Thursday, July 11, 2013

Rabbit Beach, Lampedusa, Italy


Lampedusa (Sicilian: Lampidusa) is the largest island of the Italian Pelagie Islands in the Mediterranean Sea. The commune of Lampedusa e Linosa is part of the Sicilian province of Agrigento which also includes the smaller islands of Linosa and Lampione. It is the southernmost part of Italy. Tunisia, which is about 113 kilometres (70 mi) away, is the closest landfall to the islands. Sicily is farther at 176 kilometres (109 mi).
Lampedusa, which has an area of 20.2 square kilometres (7.8 sq mi), has a population of approximately 4,500 people. Its main industries are fishing, agriculture and tourism. A ferry service links the island with Porto Empedocle, near Agrigento, Sicily. There are also year-round flights from Lampedusa Airport to Palermo and Catania on the Sicilian mainland. In the summer, there are additional services to Rome and Milan, besides many other seasonal links with the Italian mainland.
Since the early 2000s, the island has become a primary European entry point for migrants, mainly coming from Africa. In 2013 Rabbit Beach, located in the southern part of the island, has been voted the world's best beach by travel site TripAdvisor, based on the reviews of millions of travelers


Historically, Lampedusa was a landing place and a maritime base for the ancient Phoenicians, Greeks, Romans and Arabs. The Romans established a plant for the production of the prized fish sauce known as garum. As a result of pirate attacks, the island became uninhabited.
The first prince of Lampedusa and Linosa was Giulio Tomasi, ancestor of the famous writer Giuseppe Tomasi di Lampedusa, who received the title from Charles II of Spain in 1630.[citation needed] A century later, the Tomassi family began a program of resettlement. In the 1840s, the Tomassi family sold the island to the Kingdom of Naples.
In 1860, the island became part of the new Kingdom of Italy, but the new Italian government limited its activities there to building a penal colony.
In June 1943, during the Second World War, as a precursor to the Allied invasion of Sicily, the island was secured without resistance in Operation Corkscrew by the Royal Navy destroyer HMS Lookout and ninety-five men of the 2nd Battalion the Coldstream Guards. (Mussolini had given the garrison his permission to surrender because it lacked any water.) White flags had been sighted in the port, and when Lieutenant Corbett of Lookout approached the port in a motor launch, he was told that the island's garrison wished to surrender.
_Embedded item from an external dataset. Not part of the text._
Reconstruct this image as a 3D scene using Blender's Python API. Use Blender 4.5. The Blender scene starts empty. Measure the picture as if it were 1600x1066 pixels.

The Governor's formal surrender was accepted in the island's underground command-post by a combined Army/Navy delegation sometime after 9:00 am on 13 June 1943. During this process, the governor handed his sword to the Coldstream company commander, Major Bill Harris. A second unofficial claim has also been made regarding the capitulation of the island, when earlier that same day elements of the garrison had also attempted to surrender in unusual circumstances when the pilot of a Royal Air Force Swordfish aircraft landed after suffering problems with his compass.
The first telephone connection with Sicily was installed only in the 1960s. In the same decade an electric power station was built.
In 1972, part of the western side of the island became a United States Coast Guard LORAN-C transmitter station. In 1979, Lt. Kay Hartzell took command of the Coast Guard base.
During the 1980s, the Mediterranean was the scene of numerous attacks. The years 1985-1986 saw an increase in tensions. On April 15, 1986, Libya fired two Scuds at the Lampedusa navigation station on the island, in retaliation for the American bombing of Tripoli and Benghazi, and the alleged death of Colonel Gaddafi's adopted daughter. However, the missiles passed over the island, landed in the sea and caused no damage.
On 4 January 1989, U.S. Navy aircraft from the carrier USS John F. Kennedy shot down two Libyan fighters approximately 200 kilometres from the island. The base commander was advised by U.S. Sixth Fleet Intelligence at La Maddalena that the Libyan president, Muammar al-Gaddafi, had threatened reprisals against the American commanders at Sigonella and Lampedusa Subsequently an Italian media frenzy followed which put the Lampedusa in the spotlight.
The NATO base was decommissioned in 1994 and transferred to Italian military control.